Combien d’immeubles branlants se tapissent sous les façades de briques et les arrière-cours dissimulées derrière les boutiques et les restaurants du centre historique de Toulouse ? Jean-Luc Moudenc, qui caressait l’idée de se mettre dans les pas d’Alain Juppé à Bordeaux en décrochant à son tour un classement de la ville au patrimoine mondial de l’Unesco, devra finalement se contenter du label «site et patrimoine remarquable» prévu par la loi Malraux de 1962. La ville, qui se vantait de disposer du «plus grand secteur sauvegardé de France» depuis 1986 (256 hectares délimités par les anciens remparts transformés en boulevards), va enfin traduire ses velléités patrimoniales dans ses documents d’urbanisme en 2025. Rebaptisé «plan de sauvegarde et de mise en valeur» (PSMV), le vieux dispositif inventé par l’ancien ministre de la Culture du général de Gaulle pour convaincre les propriétaires d’immeubles historiques de les restaurer en échange d’un crédit d’impôt ressort opportunément des tiroirs avant le scrutin municipal de 2026.
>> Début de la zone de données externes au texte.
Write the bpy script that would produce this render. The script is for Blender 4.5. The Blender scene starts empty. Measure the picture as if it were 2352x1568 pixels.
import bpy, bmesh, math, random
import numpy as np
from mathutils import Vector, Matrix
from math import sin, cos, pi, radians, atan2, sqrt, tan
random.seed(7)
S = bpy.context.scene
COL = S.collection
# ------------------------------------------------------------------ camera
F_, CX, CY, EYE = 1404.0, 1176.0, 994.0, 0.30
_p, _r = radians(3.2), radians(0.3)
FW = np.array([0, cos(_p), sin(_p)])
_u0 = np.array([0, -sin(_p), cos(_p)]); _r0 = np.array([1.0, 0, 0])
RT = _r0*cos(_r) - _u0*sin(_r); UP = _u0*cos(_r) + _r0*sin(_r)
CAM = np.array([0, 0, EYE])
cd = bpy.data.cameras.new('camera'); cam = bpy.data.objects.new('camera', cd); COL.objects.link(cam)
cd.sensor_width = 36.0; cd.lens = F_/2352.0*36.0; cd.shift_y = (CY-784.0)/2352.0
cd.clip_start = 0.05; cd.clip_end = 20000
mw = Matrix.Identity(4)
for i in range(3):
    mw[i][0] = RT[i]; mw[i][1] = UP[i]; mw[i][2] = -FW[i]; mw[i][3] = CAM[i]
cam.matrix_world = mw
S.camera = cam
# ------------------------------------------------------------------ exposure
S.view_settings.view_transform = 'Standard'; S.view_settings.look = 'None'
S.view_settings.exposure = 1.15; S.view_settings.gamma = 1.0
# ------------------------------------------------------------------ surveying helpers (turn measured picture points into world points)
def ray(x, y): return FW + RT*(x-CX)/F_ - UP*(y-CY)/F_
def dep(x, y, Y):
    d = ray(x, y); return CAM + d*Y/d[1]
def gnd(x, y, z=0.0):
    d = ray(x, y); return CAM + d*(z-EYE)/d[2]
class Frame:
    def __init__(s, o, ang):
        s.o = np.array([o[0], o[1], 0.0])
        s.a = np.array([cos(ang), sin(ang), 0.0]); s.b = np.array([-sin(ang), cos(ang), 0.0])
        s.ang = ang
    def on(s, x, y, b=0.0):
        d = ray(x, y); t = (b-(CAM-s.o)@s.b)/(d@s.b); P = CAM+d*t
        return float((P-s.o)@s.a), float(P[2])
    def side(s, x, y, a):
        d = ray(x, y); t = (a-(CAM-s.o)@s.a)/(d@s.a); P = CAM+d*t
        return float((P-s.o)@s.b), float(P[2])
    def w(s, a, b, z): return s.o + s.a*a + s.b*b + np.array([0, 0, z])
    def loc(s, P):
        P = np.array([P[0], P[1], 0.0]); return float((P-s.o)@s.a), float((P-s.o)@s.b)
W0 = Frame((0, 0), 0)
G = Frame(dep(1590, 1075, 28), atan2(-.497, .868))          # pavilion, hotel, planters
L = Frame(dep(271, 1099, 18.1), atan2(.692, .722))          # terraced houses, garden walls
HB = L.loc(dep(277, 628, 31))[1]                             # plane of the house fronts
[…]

Un autre visage du centre-ville
Les différentes municipalités qui se sont succédé au Capitole avaient jusqu’à présent laissé ce plan prendre la poussière, officieusement par crainte de transformer le centre-ville hérité du Moyen-Age en «musée» à ciel ouvert. Une étude réalisée par l’Agence départementale d’information sur le logement (Adil) de la Haute-Garonne pour le compte de la Fondation abbé-Pierre donne à voir un autre visage du logement dans le centre historique. Cette «enquête flash» s’est focalisée sur 44 arrêtés d’insalubrité pris par le maire ou le préfet à Toulouse ayant fait l’objet d’une mesure de relogement entre 2017 et avril 2023.
Une majorité (25) sont concentrés dans le centre-ville. Claire Nison, qui réside dans le quartier résidentiel de Saint-Simon, avait jusqu’à présent tendance à montrer du doigt les copropriétés dégradées des quartiers périphériques, identifiées de longue date. Certaines ont été réhabilitées avec les crédits de la politique de la ville, d’autres démolies. François Piquemal, qui s’oppose aux démolitions-reconstructions de HLM dans le quartier du Mirail, préconise de lancer une opération programmée d’amélioration de l’habitat (Opah) avec les crédits jusqu’alors réservés aux quartiers dits «sensibles». Jean-Luc Moudenc annonce de son côté l’instauration d’un «permis de louer» qui concernera les propriétaires des 12 700 immeubles du périmètre du futur PSMV. Une disposition qui ouvre la voie à de possibles inspections avant la mise d’un bien sur le marché.